TEMEL TEVHÎD
Çarşamba, 15 Ocak 2014 00:00

TEMEL TEVHÎD

(...dünden devam)

İslâm, bütün dinlerin temeli idi. Hz. Muhammed (s. a. v.), bo­zulan, şirke bulanan bu dini, şirk bulaşıklarından temizleyip gerçek tev­hîde kavuştu­racaktı. İslâm, sadece Hz. Muhammed’e gelen, eski ile hiç ilgisi bulunmayan bir din değil, eskiden beri mevcudolan tevhîd di­nidir. Bütün peygamberler bu dini öğretmişlerdir. Hz. Muhammed (s. a. v.), bu dinin son tebliğcisidir. “De ki: ‘Ben türedi bir elçi değilim. Bana ve size ne yapılacağını da bilmem. Ben sadece bana vahyedilene uyu­yorum ve ben apaçık bir uyarıcıdan başka bir şey değilim’.” (Ahkaf: 66/9), “O size, dînden Nûh'a tavsiye ettiğini, sana vahyettiğimizi, İbrâhîm'e, Mûsâ'ya ve Îsâ'ya tavsiye ettiğimizi şerî‘at (hukuk düzeni) yaptı. Şöyle ki: dîni doğru tutun ve onda ayrılığa düşmeyin. Fakat kendilerini çağırdığın (bu) esas, Allah'a ortak koşanlara ağır geldi. Allah dilediğini kendisine seçer ve iyi niyyetle yöneleni kendisine iletir.”( Şûrâ: 62/13) âyetleri bu gerçeği ortaya koymak­tadır.

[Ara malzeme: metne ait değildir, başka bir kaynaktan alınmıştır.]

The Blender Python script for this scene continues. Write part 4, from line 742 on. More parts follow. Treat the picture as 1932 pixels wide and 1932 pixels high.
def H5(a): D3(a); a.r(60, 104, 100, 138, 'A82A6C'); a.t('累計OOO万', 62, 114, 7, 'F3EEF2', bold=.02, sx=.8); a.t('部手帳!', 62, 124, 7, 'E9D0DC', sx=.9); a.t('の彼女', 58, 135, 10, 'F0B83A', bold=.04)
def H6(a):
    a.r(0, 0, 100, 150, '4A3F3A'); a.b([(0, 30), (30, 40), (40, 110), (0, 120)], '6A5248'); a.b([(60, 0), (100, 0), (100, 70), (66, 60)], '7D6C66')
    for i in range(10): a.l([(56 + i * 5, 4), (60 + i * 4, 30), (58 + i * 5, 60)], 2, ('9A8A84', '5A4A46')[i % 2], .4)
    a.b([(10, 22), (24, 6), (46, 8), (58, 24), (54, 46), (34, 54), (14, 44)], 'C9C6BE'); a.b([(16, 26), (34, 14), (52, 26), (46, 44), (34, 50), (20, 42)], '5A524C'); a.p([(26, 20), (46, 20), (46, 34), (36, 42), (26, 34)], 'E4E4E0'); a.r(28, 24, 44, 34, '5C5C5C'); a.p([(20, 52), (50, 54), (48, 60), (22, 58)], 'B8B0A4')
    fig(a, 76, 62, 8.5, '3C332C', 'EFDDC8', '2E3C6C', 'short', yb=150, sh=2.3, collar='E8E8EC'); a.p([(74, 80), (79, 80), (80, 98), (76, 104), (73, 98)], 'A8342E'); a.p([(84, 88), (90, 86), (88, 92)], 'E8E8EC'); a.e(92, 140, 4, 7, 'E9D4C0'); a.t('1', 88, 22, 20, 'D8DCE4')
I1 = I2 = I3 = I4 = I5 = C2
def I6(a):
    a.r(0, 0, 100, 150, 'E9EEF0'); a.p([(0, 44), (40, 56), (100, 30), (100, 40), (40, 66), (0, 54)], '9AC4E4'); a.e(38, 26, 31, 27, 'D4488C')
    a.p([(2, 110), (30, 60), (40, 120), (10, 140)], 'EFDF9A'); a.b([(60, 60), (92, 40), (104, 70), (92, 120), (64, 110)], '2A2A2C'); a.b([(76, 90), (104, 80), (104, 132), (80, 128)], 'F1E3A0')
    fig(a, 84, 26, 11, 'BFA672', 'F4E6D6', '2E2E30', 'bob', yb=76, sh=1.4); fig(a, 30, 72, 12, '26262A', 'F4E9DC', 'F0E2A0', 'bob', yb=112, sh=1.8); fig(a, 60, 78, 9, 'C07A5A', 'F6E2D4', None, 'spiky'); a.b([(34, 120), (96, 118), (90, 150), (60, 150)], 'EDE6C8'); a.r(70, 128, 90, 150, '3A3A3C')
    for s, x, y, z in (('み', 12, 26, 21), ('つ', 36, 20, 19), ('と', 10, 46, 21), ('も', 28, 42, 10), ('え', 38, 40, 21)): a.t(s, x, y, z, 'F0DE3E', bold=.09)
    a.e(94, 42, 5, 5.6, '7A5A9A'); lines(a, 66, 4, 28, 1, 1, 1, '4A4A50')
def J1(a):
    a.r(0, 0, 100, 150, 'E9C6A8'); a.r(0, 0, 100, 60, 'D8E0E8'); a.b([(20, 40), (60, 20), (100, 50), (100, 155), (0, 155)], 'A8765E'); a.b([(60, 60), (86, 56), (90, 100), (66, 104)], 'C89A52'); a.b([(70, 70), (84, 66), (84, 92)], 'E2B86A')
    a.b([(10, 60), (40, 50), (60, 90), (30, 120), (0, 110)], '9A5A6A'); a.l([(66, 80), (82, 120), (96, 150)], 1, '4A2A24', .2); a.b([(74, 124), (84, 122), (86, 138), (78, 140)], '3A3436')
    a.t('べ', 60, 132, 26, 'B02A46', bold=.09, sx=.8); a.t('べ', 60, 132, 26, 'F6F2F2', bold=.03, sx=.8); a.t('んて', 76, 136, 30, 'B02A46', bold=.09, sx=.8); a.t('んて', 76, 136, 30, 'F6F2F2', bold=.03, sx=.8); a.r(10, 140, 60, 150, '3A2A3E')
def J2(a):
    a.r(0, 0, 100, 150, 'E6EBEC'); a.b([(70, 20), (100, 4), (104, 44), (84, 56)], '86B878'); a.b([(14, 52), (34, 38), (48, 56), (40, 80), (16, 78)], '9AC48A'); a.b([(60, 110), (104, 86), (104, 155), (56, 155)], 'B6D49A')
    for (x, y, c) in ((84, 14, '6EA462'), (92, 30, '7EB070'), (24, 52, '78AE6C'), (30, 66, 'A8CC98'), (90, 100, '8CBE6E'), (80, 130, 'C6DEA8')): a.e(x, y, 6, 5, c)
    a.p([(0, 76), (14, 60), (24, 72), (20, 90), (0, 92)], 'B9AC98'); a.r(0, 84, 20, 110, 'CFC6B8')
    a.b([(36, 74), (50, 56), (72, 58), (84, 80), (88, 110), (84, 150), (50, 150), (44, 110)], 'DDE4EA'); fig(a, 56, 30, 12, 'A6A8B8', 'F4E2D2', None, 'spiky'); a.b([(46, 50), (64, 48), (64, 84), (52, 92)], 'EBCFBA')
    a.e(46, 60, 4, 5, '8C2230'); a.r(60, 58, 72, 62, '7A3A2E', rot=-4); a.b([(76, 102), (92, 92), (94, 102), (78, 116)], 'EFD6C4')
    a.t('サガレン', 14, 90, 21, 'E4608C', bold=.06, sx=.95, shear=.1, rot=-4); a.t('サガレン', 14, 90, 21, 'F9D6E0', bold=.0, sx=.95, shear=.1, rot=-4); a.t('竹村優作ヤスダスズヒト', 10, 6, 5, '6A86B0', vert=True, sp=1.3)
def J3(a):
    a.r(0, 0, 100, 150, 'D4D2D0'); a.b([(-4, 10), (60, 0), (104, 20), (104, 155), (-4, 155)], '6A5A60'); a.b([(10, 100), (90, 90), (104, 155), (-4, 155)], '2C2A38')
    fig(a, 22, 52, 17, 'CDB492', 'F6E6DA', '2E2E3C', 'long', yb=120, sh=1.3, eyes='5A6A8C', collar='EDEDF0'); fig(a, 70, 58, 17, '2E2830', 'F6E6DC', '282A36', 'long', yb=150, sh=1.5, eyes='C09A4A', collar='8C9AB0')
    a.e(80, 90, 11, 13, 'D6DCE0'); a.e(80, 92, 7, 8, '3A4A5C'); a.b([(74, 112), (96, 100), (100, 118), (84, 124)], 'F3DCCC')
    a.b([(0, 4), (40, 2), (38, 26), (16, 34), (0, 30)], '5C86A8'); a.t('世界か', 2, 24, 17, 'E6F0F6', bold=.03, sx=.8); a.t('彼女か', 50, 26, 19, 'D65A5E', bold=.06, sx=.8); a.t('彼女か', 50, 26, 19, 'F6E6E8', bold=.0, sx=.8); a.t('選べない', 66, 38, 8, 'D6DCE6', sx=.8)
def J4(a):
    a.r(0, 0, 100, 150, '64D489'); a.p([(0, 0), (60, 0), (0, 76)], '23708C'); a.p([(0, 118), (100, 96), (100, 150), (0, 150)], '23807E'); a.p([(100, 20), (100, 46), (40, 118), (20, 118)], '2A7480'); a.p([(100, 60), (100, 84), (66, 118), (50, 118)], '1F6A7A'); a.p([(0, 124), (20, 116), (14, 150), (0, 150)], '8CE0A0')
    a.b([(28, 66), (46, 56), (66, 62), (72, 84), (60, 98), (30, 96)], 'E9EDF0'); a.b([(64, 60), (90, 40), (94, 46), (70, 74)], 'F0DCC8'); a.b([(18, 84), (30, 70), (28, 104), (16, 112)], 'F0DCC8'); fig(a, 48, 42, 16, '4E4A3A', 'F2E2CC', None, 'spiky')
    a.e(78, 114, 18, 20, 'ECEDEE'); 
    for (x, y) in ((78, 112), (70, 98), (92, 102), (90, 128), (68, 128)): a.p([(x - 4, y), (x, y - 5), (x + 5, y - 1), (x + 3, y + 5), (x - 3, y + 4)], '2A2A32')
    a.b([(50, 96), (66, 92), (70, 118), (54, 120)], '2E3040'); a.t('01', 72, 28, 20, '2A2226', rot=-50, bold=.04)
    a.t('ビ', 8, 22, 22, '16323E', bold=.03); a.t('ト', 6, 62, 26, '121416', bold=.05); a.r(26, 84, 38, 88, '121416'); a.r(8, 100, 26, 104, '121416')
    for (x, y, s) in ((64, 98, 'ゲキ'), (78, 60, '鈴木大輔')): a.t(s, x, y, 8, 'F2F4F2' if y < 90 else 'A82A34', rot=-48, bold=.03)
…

Hasılı Araplar dinsiz insanlar değillerdi. Allah’a inanıyor, Allah için haccediyor, namaz kılıyor, bazıları zekât da veriyorlardı. Na­mazları rükû‘lu ve secdeli, İslâmın namazına benzer idi. “Onların Bey­t(ullah) yanındaki namazları da, ıslık çalmadan ve el çırpmadan iba­rettir. ‘O haldeinkârınızdandolayıazâbıtadın(şimdi)!’” (Enfâl: 93/35) âyetini açık­larken Ab­dullah ibn Ömer, ıslık çalmış, yanağını eğmiş, ellerini birbirine vur­muştur. Yine ondan gelen rivâyete göre Araplar ya­naklarını yere koy­mak, el çırpmak ve ıslık çalmak suretiyle ibâdet ederlerdi (İbn Kesîr, Tefsîr: 2/208). Secdenin Araplar arasında bilindiği ve yapıldığı, Prof. Takui Izutsu’nun tara­fımızdan Türk­çeye çevrilmiş olan "Allah ve İnsan" adlı kitabında genişçe izah edilmiştir (Namazın İslâm’daki gelişmesinin de yine Peygamber’in Mekke döneminin sonuna, hattâ Medîne döneminin başlarına kadar sürdüğü, daha sonra sabit bir hal aldığı söylenebilir.). Kur’ân-ı Kerîm’de “Ey inananlar, rükû‘ ediniz, secde ediniz” (Hac: 88/77) emirleri de Araplar arasında rükû‘lu ve secdeli namazın varlı­ğını gösterir. Çünkü öyle olmasa, rükû‘ ve secdenin ne olduğu, dinle­yenlere açıklanırdı. Hiç­bir açıklama yapmadan doğrudan “rükû‘ ediniz, secde ediniz” denmesi, mu­hatapların rükû‘ ve secdeyi bildiklerini gös­terir.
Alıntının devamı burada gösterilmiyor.